Thursday, July 10, 2014

Coachwhips and Peacocks

I felt the familiar prickle on the back of my neck as the wriggling blades of grass marked a trail through the foliage. Surely it was a lizard, maybe a rat, I told myself as I dismissed the shiver. I was decked out in my yard work best: jeans, a Lucy Buffet t-shirt and a straw hat. Sweat was already dripping into my eyes as the summer temperature soared into the 90s well before noon.

I was on a mission. Three giant fig trees were beginning to drop leaves just days before their glorious fruit would ripen due to a lack of water and oppressive heat. My sister and I dragged up a hose and left the water running the evening before. Now it was time to move it to the next tree. That was the task I was completing as peacocks and a peahen with three babies honked, cheeped and hummed their usual broken nasally tone all around me. A day earlier, there had been four young chicks. For a while now, the babies had been disappearing one by one. Every year since my parents died leaving us a yard filled with chickens, guinea hens and peacocks, we have cared for them, fed them and watched them disappear. It is heartbreaking to invest time and emotion into creatures to see them vanish.

Back when my mother was at her sickest, the fowl about us brought distraction, sometimes easing a restless, sleepless night with a rooster's crowing at midnight just outside the back door. Then there was the night the guineas were attacked on their pecan limb perch by an owl who roosted next to them. The raptor pushed them closer and closer until one flew down to become the owl's dinner. Hawks sometimes come in the daylight, and all morning I heard and saw an eagle flying all around the farm, but never directly overhead. Its screams sent the peacocks running to shelter under the lush green leaves of the fig trees. Reaching deep into the center of the tree with the hose, I drank in the cool air. As a child, I would play on the trunks of the trees and loved the fresh smell of the wide leaves. Those triggers of childhood memories are around every corner here. Gardens, apple trees, peach trees--all planted by a poor family intent on surviving--take me right back to hot days spent outside working with a hoe, five gallon bucket or on a tractor. The crisp smell of dog fennel will always conjure the image of a tractor and bush hog as Daddy cleared the pasture for the next cutting of hay.

All those memories make me smile now, and yet bring tears to my eyes. No matter where I seek those loving hearts on this farm, they are gone. I linger over tools they touched, walk through rooms in which they built a life and raised four girls and then seven granddaughters. I sit on the bed where both took their last breaths a little more than a year apart and I grieve a little more. It is a pattern I repeat hoping the loss will ease with time, but it doesn't. The pain becomes more familiar, but never truly lessens.

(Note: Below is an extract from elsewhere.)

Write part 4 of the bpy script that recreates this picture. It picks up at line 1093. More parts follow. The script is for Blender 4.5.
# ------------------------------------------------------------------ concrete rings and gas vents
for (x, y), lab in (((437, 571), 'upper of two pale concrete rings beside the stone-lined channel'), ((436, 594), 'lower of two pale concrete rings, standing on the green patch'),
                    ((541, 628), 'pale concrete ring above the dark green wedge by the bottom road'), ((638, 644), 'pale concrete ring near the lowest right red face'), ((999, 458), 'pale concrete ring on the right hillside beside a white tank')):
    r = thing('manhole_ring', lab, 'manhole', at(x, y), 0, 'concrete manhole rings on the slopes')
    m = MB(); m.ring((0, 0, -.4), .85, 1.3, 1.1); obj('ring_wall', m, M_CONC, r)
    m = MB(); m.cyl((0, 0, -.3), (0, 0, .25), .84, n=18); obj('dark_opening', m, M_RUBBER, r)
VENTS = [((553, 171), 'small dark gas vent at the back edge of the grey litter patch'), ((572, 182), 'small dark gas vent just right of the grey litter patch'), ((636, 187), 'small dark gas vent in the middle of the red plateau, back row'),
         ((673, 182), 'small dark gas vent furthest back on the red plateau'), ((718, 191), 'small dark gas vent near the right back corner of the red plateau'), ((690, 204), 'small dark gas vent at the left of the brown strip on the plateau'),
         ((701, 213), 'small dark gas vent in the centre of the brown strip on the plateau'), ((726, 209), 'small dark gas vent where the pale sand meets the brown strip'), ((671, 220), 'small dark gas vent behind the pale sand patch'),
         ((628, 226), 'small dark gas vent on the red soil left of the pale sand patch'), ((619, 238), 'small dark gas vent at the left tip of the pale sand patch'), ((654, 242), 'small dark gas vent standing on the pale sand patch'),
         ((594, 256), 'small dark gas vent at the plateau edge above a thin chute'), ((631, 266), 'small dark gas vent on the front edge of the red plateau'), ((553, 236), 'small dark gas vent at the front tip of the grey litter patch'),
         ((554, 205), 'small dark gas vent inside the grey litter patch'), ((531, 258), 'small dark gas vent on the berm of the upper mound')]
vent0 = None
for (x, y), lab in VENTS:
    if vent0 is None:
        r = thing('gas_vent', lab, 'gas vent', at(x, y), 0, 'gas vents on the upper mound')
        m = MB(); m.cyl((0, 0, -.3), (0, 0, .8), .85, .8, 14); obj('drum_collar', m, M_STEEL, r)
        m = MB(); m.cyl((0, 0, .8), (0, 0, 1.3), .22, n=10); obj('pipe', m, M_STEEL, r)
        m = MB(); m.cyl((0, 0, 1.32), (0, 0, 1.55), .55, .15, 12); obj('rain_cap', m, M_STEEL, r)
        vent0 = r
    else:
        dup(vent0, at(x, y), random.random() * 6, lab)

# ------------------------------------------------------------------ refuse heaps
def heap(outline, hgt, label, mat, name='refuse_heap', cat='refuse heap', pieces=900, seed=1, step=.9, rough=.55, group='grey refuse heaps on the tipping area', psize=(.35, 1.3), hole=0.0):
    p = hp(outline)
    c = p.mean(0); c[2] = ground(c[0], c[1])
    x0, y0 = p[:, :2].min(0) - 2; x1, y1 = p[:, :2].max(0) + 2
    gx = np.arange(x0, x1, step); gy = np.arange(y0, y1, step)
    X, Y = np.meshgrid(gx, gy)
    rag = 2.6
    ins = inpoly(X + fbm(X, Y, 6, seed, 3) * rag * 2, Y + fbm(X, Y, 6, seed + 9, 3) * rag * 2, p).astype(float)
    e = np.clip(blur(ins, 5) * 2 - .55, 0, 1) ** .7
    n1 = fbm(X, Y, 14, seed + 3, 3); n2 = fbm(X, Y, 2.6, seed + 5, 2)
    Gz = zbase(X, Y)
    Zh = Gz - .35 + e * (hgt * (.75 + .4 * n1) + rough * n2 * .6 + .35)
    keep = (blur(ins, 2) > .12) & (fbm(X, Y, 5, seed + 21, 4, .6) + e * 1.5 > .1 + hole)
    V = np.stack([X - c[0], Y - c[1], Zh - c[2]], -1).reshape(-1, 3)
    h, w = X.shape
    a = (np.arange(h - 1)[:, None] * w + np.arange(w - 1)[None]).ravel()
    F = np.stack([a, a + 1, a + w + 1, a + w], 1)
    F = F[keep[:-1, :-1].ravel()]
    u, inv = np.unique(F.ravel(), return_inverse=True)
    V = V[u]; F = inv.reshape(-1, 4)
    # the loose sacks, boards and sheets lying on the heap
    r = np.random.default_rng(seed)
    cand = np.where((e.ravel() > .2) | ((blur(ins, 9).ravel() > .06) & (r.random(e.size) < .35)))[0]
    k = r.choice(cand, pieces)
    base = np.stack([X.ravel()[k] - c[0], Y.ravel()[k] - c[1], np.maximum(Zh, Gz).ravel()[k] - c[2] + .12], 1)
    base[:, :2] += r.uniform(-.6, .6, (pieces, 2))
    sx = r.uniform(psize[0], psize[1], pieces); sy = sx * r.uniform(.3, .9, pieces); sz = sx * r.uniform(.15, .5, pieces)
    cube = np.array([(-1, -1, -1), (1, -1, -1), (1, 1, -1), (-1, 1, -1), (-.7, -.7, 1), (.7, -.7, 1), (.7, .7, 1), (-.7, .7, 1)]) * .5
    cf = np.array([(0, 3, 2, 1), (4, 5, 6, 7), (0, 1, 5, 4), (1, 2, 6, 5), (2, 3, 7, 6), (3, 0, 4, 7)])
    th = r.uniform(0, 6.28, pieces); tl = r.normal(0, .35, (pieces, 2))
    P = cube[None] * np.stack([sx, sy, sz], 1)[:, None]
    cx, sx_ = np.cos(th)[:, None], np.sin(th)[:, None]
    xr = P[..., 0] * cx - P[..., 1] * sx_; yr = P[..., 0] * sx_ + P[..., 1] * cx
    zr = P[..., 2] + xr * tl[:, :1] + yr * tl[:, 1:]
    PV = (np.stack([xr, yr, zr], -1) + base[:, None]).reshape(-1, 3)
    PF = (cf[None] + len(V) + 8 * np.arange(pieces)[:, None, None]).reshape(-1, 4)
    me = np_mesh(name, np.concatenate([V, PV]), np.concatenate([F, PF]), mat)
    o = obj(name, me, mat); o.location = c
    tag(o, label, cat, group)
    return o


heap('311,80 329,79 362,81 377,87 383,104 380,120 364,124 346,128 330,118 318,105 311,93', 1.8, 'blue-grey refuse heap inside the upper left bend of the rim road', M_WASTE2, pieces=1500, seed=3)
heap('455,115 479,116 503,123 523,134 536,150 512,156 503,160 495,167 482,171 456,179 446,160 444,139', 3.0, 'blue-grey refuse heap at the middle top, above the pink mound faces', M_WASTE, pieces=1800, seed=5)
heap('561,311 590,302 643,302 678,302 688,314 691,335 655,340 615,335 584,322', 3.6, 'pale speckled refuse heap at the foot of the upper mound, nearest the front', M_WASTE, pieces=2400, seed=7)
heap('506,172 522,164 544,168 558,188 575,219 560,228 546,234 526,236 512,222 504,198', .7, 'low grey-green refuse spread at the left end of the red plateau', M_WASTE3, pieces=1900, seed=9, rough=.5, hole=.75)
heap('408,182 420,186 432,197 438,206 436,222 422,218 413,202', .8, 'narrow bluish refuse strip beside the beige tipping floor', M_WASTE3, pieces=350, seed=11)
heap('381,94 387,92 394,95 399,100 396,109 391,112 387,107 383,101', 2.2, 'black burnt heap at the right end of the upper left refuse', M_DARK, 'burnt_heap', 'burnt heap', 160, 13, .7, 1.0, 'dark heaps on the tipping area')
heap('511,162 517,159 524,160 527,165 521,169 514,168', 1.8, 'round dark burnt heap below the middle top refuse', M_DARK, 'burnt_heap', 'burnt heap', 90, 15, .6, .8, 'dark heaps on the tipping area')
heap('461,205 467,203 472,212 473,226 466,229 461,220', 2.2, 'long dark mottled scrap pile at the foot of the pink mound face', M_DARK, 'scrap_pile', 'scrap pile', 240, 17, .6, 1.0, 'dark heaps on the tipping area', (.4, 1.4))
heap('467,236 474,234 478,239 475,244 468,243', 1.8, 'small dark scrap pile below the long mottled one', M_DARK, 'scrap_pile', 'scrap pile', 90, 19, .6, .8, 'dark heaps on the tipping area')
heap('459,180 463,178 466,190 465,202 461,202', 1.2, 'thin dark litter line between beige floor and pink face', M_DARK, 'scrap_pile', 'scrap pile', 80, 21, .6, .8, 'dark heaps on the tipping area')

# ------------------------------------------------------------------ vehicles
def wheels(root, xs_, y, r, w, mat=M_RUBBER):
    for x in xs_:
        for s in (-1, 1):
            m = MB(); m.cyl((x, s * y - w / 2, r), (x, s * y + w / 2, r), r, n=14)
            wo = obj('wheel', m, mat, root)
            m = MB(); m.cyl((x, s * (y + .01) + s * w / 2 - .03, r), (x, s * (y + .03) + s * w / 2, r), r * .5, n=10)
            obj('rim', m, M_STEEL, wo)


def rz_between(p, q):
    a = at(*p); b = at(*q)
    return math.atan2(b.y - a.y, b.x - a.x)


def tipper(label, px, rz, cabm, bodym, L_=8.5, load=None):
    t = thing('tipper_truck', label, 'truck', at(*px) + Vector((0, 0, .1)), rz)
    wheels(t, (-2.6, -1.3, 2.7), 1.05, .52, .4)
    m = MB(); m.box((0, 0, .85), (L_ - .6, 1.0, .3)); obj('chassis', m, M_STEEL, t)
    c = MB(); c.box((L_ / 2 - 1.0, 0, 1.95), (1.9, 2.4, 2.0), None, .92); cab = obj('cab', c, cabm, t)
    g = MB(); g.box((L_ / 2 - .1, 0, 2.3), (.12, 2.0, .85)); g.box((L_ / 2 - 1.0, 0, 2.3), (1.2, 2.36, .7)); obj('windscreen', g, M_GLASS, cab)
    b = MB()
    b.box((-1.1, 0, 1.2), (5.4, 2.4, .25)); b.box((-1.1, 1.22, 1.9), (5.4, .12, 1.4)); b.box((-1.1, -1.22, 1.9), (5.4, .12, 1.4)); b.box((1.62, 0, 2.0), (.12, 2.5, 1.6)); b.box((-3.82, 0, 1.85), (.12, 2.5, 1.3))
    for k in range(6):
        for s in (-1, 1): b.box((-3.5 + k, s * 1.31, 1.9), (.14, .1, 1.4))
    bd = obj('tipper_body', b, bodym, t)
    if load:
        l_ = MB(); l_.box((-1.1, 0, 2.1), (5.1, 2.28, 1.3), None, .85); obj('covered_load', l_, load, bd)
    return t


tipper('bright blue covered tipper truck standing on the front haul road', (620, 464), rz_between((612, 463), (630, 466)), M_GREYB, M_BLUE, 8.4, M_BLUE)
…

I recall working through relentless heat and pushing to complete my task before resting. I am older now, and frequent resting is non-negotiable. I worked this week in short bursts clearing privet hedge from blueberry bushes, stopping to pick a few sweet berries now and then. Soon I headed back to the house to get some water and cool a while. Opening the front door and back door created a great breeze, and I enjoyed the call of cicadas, mockingbirds and the drone of Navy training planes overhead. I picked up a red bandanna my mother wore as a headband. It was still tied as she left it. I put it on my head and walked back to my labor. A jungle can take over a place in a few months if no one works to stop it. It's my way of honoring my mother and grandmother who loved nothing more than cleaning the yards.

I soon headed back to check on the water hose and froze at the sight. There where I had been struggling with the hose lay a six-foot-long serpent. Black at the head and fading to light brown at the tail, the coachwhip was stalking the baby peacocks. I solved a mystery but watched helplessly as he turned and slipped into the grass and disappeared under the old back porch. I looked for the snake afterward with no luck, but I know he waits there. And I remember what my mother said about coachwhips: there are always two.

I fed the ornate birds, even tempting one to eat from my hand before I left. The peacocks are
 extraordinary  creatures. They appear to be constructed from the leftovers of five or six beautiful birds: brilliant green and blue, speckled brown and white, black and tan. Their feathers shed this time of year after the brilliant mating ritual of spring is done. And so life goes on at the farm. Spring yields to summer, to fall and winter until green leaves sprout again. There is joyful fruit borne of the land as hawks and eagles wait to snatch smaller creatures away. And there are snakes in the grass, as there have always been. Yet we fight on, daring the jungle to take back the land and holding it at bay with our blood, sweat and tears. It is as it was in my childhood, and as time allows, I will see it repeated to my old age.